More important than all that, though, has been their work on the other end. “We play defense, and that’s gonna take you a long way in the playoffs,” Anderson said with a laugh when asked whether he thought their regular-season habits could be as consistently successful in a seven-game series. “We don’t pay attention to those people who are big-time media guys who don’t know much about the game. That stuff doesn’t really creep into our locker room. We know what we can do. We know what we’re capable of.”

Through 10 games, Memphis has held the Timberwolves and Warriors to 108.2 points per 100 possessions. Only the Bucks, Heat and Celtics have been more stout. (Also, for reference, the Rockets generated 108.1 points per 100 possessions during the regular season.)
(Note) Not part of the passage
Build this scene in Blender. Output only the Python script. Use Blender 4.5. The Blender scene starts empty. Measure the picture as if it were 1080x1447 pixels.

There’s little reason why this won’t carry over to 2023. Everyone is under contract next year except Anderson and Jones (who’s restricted). The Grizzlies have options. They can bet on internal growth and run it back with some kind of win-now reinforcement (likely a shooter with size) via the full mid-level and biannual exceptions. Or they can renounce all their cap holds and have a little under $20 million to spend in free agency. They also own all their first-round picks, plus a couple of extra ones from the Jazz and Warriors (in 2024). If Memphis wants to go the trade route, it can attach one or two of those picks to some salary (like Adams’s expiring $17.9 million contract) and see what’s out there. (Duncan Robinson, Harrison Barnes and Bogdan Bogdanović are intriguing albeit long-shot targets at that price point.)

The Grizzlies have spent all season defying clichés and traditional norms. In so many ways, what they’ve already done is rare beyond measure. A championship feels out of reach because 1) 3–1 deficits are a mountain and 2) history says it’s impossible for a team with so little experience to win their final game. But if anything can be gleaned from a season that can best be described as enchanting, it’s that this iteration of Memphis should eventually be the last team standing, much sooner than you probably think.